Sunday 8 March 2015

Norway call for alignment of laws to new constitution but "first and foremost" implementing the reforms!


Norway calls on the Zanu PF government to align the existing laws to the new Copac constitution.
Speaking at the official launch of a book which recognizes women rights activists in Harare Friday, Royal Norwegian embassy counsellor Ms Inger Tveit said delays in the re-alignment of the laws with the new constitution were promoting human rights violations.
“We are in a situation where we have a very wonderful constitution in this country, and we have celebrated that in many ways.
“But there is a problem that we all know. There are laws to align and there are strategies to develop and first and foremost there are some implementations and practices to change,” she said.

What has to be recognised here is that we are dealing with a regime that is reluctant to carry out the alignment much less to implement democratic reforms because the present repressive set up fits its tyrannical agenda to hold on to political power at all cost. It is us calling for democratic change who need to carry out some strategic thinking of own first.

Are we saying that the new Copac constitution would guarantee all human rights if all the country’s existing laws were harmonized to the Copac constitution? The answer to that is a resounding No! This Copac constitution has already failed to deliver free, fair and credible elections, the July 2013 election - its ultimate acid test - because it is a weak and feeble constitution. No amount of tweaking or alignment with this weak and feeble constitution will delivery free and fair elections and that is why Counsellor Ms Inger Tveit has rightly called for the implementation of reforms “first and foremost”.

Once all the reforms have been implemented there will have to be fresh free and fair elections. It is only a new government with a democratic mandate that can be trusted to first of all review the Copac constitution to incorporate the implemented democratic reforms into the constitution to iron out the present weaknesses. Second, align all the existing laws to the revised constitution.

This Zanu PF government is happy to maintain the status quo of a weak and feeble constitution and not even one democratic reform implemented. But if push comes to shove the regime will go for the easier option of aligning the existing laws to the weak and feeble constitution and then dig in to resist the implementation of any reform. We have already agreed that the implementation of the democratic reform comes “first and foremost” then our demands to Mugabe and Zanu PF should simple be to implement all the reforms, period.

“Yatsika musheche yamwa!” so goes the Shona adage. (If the cow has sand on its hoof, it will be presumed that it had a drink!) But this will not stop a cynical individual taking the poor cow to a dried up river bed; it will have the sand on its hoofs but never quenched its thirst.

Mugabe is one of the most cynical, dishonest and ruthless politicians in the world; he has denied the Zimbabwean people they basic and fundamental freedoms and rights including the right to a meaning vote and the right to life itself by using all kinds of trickery.
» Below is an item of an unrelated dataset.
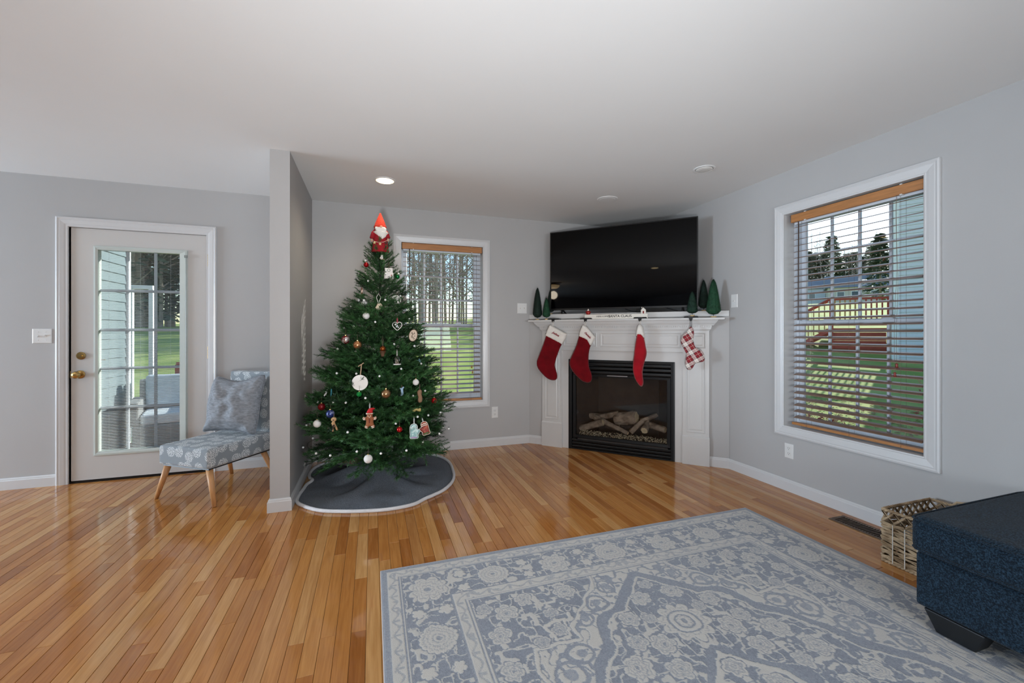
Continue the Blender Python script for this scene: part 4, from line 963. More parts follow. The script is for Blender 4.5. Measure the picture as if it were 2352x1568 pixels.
while z < 1.885:
    R = trad(z) * q.uniform(.86, 1.05); per = max(7, int(2 * PI * R / .135) + 3); az += q.uniform(.2, .9)
    for k in range(per):
        a = az + 2 * PI * k / per + q.uniform(-.12, .12); zz = z + q.uniform(-.018, .018); r_ = R * q.uniform(.88, 1.07)
        wx, wy = TX + math.cos(a) * r_, TY + math.sin(a) * r_
        if wx < PX1 + .055: r_ *= max(.5, (PX1 + .055 - TX) / (wx - TX))
        if wy > YB - .05: r_ *= max(.5, (YB - .05 - TY) / (wy - TY))
        l = min(LENS, key=lambda v: abs(v - r_)); o = link('branch', BM[(l, q.randrange(3))], tree)
        pitch = q.uniform(.02, .22) if zz > .5 else (q.uniform(-.14, .08) if zz > .38 else q.uniform(-.26, -.06))
        if zz > 1.45: pitch = q.uniform(.15, .5)
        s_ = r_ / l; o.matrix_basis = Matrix.Translation((0, 0, zz - .02)) @ Matrix.Rotation(a, 4, 'Z') @ Matrix.Rotation(-pitch, 4, 'Y') @ Matrix.Rotation(q.uniform(-.5, .5), 4, 'X') @ Matrix.Diagonal((s_, 1, 1, 1))
        nb += 1
    z += .066 if z < 1.2 else .045
for k in range(14):
    a = k * 2.4; o = link('branch', BM[(.13, k % 3)], tree); o.matrix_basis = Matrix.Translation((0, 0, 1.72 + .009 * k)) @ Matrix.Rotation(a, 4, 'Z') @ Matrix.Rotation(-.8, 4, 'Y') @ Matrix.Diagonal((.8, .8, .8, 1))
print('branches', nb)
def on_tree(u, v, f=.97):
    d = ray(u, v); o = Vector((0, 0, CAM_H)); t = 2.2
    while t < 4.2:
        p = o + d * t
        if math.hypot(p.x - TX, p.y - TY) < trad(p.z) * f: return p
        t += .01
    t = (TY - .02) / d.y; return o + d * t
def facing(name, p, label=None, cat='ornament', rz=0.):
    a = math.atan2(-p.x, p.y) * 0 - YAW * .4; o = empty(name, p, a + rz)
    return tag(o, label, cat)
# light string
ls = tag(empty('light_string', (TX, TY, 0)), 'string of small white globe lights wound around the christmas tree', 'light string')
pts = []; N = 520
for i in range(N):
    t = i / (N - 1); z = .26 + 1.55 * t; a = t * 2 * PI * 8.5 + 1.0; R = trad(z) * (.90 + .05 * math.sin(i * .7)); x, y = R * math.cos(a), R * math.sin(a)
    if TX + x < PX1 + .02: x = PX1 + .02 - TX
    if TY + y > YB - .03: y = YB - .03 - TY
    pts.append(Vector((x, y, z + .018 * math.sin(i * .45))))
MB().tube(pts, .0013, 4).build('wire', mat('green wire', '#143020', .6), ls)
bm_ = MB().ball((0, 0, 0), .0085, 10, 7).mesh('bulb', mat('frosted white bulb', '#f4f2ee', .3), True); bs = MB().lathe([(.0028, 0), (.0028, .012)], 6).mesh('bulb_socket', mat('green wire', '#143020'))
acc = 0
for i in range(1, N):
    acc += (pts[i] - pts[i - 1]).length
    if acc > .135:
        acc = 0; d = Vector((pts[i].x, pts[i].y, 0)).normalized(); b_ = link('bulb', bm_, ls, pts[i] + d * .026 + Vector((0, 0, q.uniform(-.01, .01)))); link('bulb_socket', bs, b_, (0, 0, .004))
# ball ornaments
def omat(name, c, rough=.15, metal=.6, **kw): return mat(name, c, rough, metal, var=.04, **kw)
def ball(u, v, r, m_, label, f=1.06, rib=False):
    p = on_tree(u, v, f); t = tag(empty('ball_ornament', p), label, 'ornament')
    MB().ball((0, 0, 0), r, 22, 14).build('ball', m_, t, smooth=True)
    MB().lathe([(r * .22, r * .93), (r * .22, r * 1.15), (r * .18, r * 1.18)], 10).build('cap', omat('gold cap', '#c9b070', .3, 1.0), t)
    MB().tube([(0, 0, r * 1.15), (.001, 0, r * 1.5), (0, .002, r * 1.15 + .04)], .0008, 4).build('hook', M_cord, t); return t
M_rb = omat('shiny red ball', '#a30c12'); M_gb = omat('shiny green ball', '#0c6b34'); M_wb = mat('matte white ball', '#dedad6', .6, var=.02); M_cb = omat('copper glass ball', '#b98358', .22, .8); M_bb = omat('blue patterned ball', '#27366f', .3, .4, color2='#8c93b5', vscale=40, mixlo=.5, mixhi=.62)
ball(841, 608, .020, M_rb, 'shiny red ball ornament highest on the tree, just below the gnome')
ball(912.5, 635.5, .020, M_gb, 'shiny green ball ornament high on the tree near the window edge')
ball(841, 725, .026, M_wb, 'matte white ball ornament in the upper part of the tree, below the white feathery ornament')
ball(794, 780, .031, omat('red and silver glass ball', '#8e1420', .15, .7, color2='#cfc4c0', vscale=22, mixlo=.5, mixhi=.56), 'red and silver ball ornament at the edge of the tree facing the partition')
ball(821, 792, .031, M_cb, 'pale copper ball ornament beside the red and silver ball')
ball(886.5, 904, .034, omat('bronze glass ball', '#a3805c', .2, .85), 'bronze glass ball ornament low in the middle of the tree')
ball(825, 905, .018, omat('glitter green ball', '#0a8a38', .35, .5, bump=.8, bscale=300), 'small glittery green ball ornament under the white disc')
ball(955, 877.5, .024, M_wb, 'matte white ball ornament level with the bottom of the window')
ball(997, 919.5, .022, M_rb, 'red ball ornament at the outer edge of the tree beside the window sill')
ball(917.6, 986, .020, M_rb, 'small red ball ornament low on the tree beside the mint mitten')
ball(758.6, 950, .029, M_bb, 'blue patterned ball ornament low on the tree above the tan puppy')
ball(738.5, 934, .026, omat('dark red ball', '#6d0d14', .2, .5), 'dark red ball ornament low on the tree at the partition side')
ball(728.6, 972.6, .027, M_wb, 'matte white ball ornament low on the tree closest to the partition')
ball(845.6, 1053.5, .029, M_wb, 'matte white ball ornament hanging lowest, above the tree skirt')
def loop(t, top, h_, m_, w_=.006, r=.0014): return MB().tube([(-.002, 0, top), (-w_, .002, top + h_ * .6), (0, .004, top + h_), (w_, .002, top + h_ * .6), (.002, 0, top)], r, 4).build('hanging_loop', m_, t)
M_wood = mat('pale birch slice', '#c9b5a0', .8, var=.08, vscale=30); M_bark = mat('bark rim', '#4f3c2e', .9); M_dk = mat('burnt brown drawing', '#3b2a22', .8); M_whi = mat('white painted wood', '#e3ddd7', .7, var=.03)
M_gold_r = mat('tan ribbon', '#b39577', .7)
def disc(name, u, v, rx, rz_, th, m_, label, rot=0., f=1.0, rim=None):
    p = on_tree(u, v, f); t = facing(name, p, label)
    M = Matrix.Rotation(rot, 4, 'Y') @ Matrix.Rotation(PI / 2, 4, 'X') @ Matrix.Diagonal((rx, rz_, 1, 1))
    MB().lathe([(.97, -th), (1, -th * .6), (1, th * .6), (.97, th)], 28, M).build('disc', m_, t)
    if rim: MB().tube([(rx * math.cos(a) * math.cos(rot) + rz_ * math.sin(a) * math.sin(rot), -.0, -rx * math.cos(a) * math.sin(rot) + rz_ * math.sin(a) * math.cos(rot)) for a in np.linspace(0, 2 * PI, 28)[:-1]], th * 1.15, 5, True).build('bark_rim', rim, t)
    return t
t = disc('disc_ornament', 826.6, 878.5, .055, .055, .003, M_whi, 'large round white wood disc ornament on a tan ribbon', f=1.10); 
m = MB(); m.tube([(.004, -.001, .055), (.010, .004, .128)], .0035, 4); m.tube([(.010, .004, .128), (-.012, 0, .115)], .003, 4); m.tube([(.010, .004, .128), (.026, 0, .140)], .003, 4); m.build('ribbon', M_gold_r, t)
t = disc('wood_slice_ornament', 949, 770, .031, .046, .004, M_wood, 'oval wood slice ornament with a burnt reindeer drawing', .2, 1.06, M_bark)
m = MB(); y = -.0048
for a in ([(-.010, y, .028), (-.004, y, .010), (-.008, y, -.004), (.0, y, -.018)], [(.010, y, .026), (.006, y, .012), (-.004, y, .008)], [(.0, y, -.018), (.010, y, -.026), (.002, y, -.032)], [(-.014, y, .018), (-.004, y, .014)], [(.014, y, .014), (.006, y, .012)], [(.006, y, -.004), (.016, y, -.006)], [(-.010, y, -.002), (-.014, y, -.014), (-.004, y, -.022)]): m.tube(a, .0017, 4)
tag(m.build('reindeer_drawing', M_dk, t), kind='stuff')
t = disc('disc_ornament', 925, 690, .034, .040, .004, mat('silver grey wood slice', '#8d857c', .7, color2='#5b534c', vscale=50), 'grey round ornament tucked behind the white card shaped like a leaf', -.3, 1.0)
t = facing('heart_ornament', on_tree(911, 688, 1.06), 'white tilted heart plaque with small dark writing')
puff([(-.045, .018), (-.020, .034), (.012, .034), (.032, .014), (.034, -.012), (.020, -.034), (.006, -.026), (-.006, -.006)], .0035, .006, .007).build('plaque', M_whi, t)
m = MB()
for i in range(5): x = -.004 + i * .0065; m.tube([(x, -.005, -.010 - .001 * i), (x + .002, -.005, -.004), (x + .004, -.005, -.011)], .0009, 4)
tag(m.build('writing', M_dk, t), kind='stuff'); loop(t, .028, .03, M_cord)
# open heart with crystals
t = facing('heart_ornament', on_tree(912.5, 748, 1.04), 'open white heart outline ornament on a red ribbon')
H_ = [(0, -.034), (.018, -.020), (.033, -.002), (.034, .014), (.024, .026), (.010, .027), (0, .018), (-.010, .027), (-.024, .026), (-.034, .014), (-.033, -.002), (-.018, -.020)]
MB().tube([(x, 0, z) for x, z in smooth_loop(H_, 4)], .0028, 6, True).build('heart_wire', M_whi, t)
m = MB(); [m.ball((x, 0, z), r, 8, 6) for x, z, r in ((0, .002, .006), (-.006, -.007, .006), (.007, -.012, .0065), (.001, -.004, .005))]; m.build('crystal_charm', mat('crystal', '#d7dadd', .1, .3), t, smooth=True)
MB().tube([(0, 0, .004), (0, 0, .018)], .0009, 4).build('thread', M_cord, t); loop(t, .018, .05, mat('dusty red ribbon', '#a8505a', .7), .003, .0028)
# square house card
t = facing('card_ornament', on_tree(893, 628, 1.12), 'square white two tiered card ornament with a painted wreath')
def rect(x0, z0, x1, z1): return [(x0, z0), (x1, z0), (x1, z1), (x0, z1)]
puff(rect(-.030, .004, .030, .044), .003, .004, .008).build('upper_tile', M_whi, t); puff(rect(-.034, -.040, .036, .006), .0035, .004, .008).build('lower_tile', M_whi, t)
MB().tube([(.011 * math.cos(a), -.004, .026 + .011 * math.sin(a)) for a in np.linspace(0, 2 * PI, 18)[:-1]], .002, 5, True).build('painted_wreath', mat('sage wreath', '#7d8a74', .8), t)
MB().ball((.020, -.004, -.014), .005, 8, 6, (.7, .4, 1.2)).build('red_berry', M_rb, t); MB().ball((-.002, -.004, -.026), .004, 8, 6, (1, .4, .8)).build('painted_sprig', M_dk, t); loop(t, .044, .05, M_cord, .004, .001)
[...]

Demand the implementation of the reforms and free and fair elections and the whole process will be taken out of his hands and he will have no opportunity for mischief.

Get the water trough in the paddock filled so the cow can drink as and when she please and there will be no need to check if there is sand on her hoof to know if she is thirsty or not!

1 comment:

Zimbabwe Light said...

Minister of (Mis)Information last time when Mugabe fell and we all saw with our own eyes pictured of him flying and landed on his hands and knees you told us he "broke" the fall. Today you are tell us he did not threaten the judge although he did say he will "question the education qualifications" of the judge who hears Mutasa's case.

Minister Moyo now tells us denying Mutasa and others due legal process is not a legal matter but an "ideological and political" matter. How convenient that the accused should also be the prosecutor, judge, jury and executioner too and thus are free to move the goal post, even have it removed altogether, as the situation dictate!

This Mutasa case is not just any run of the mill case, it is challenging a subject matter no one has dared challenge until now – the legality of Mugabe's lawlessness. Mugabe is so threatened he is threatening the judge who dare hear the case.

Thank God the days of tyrannical rule are now numbered.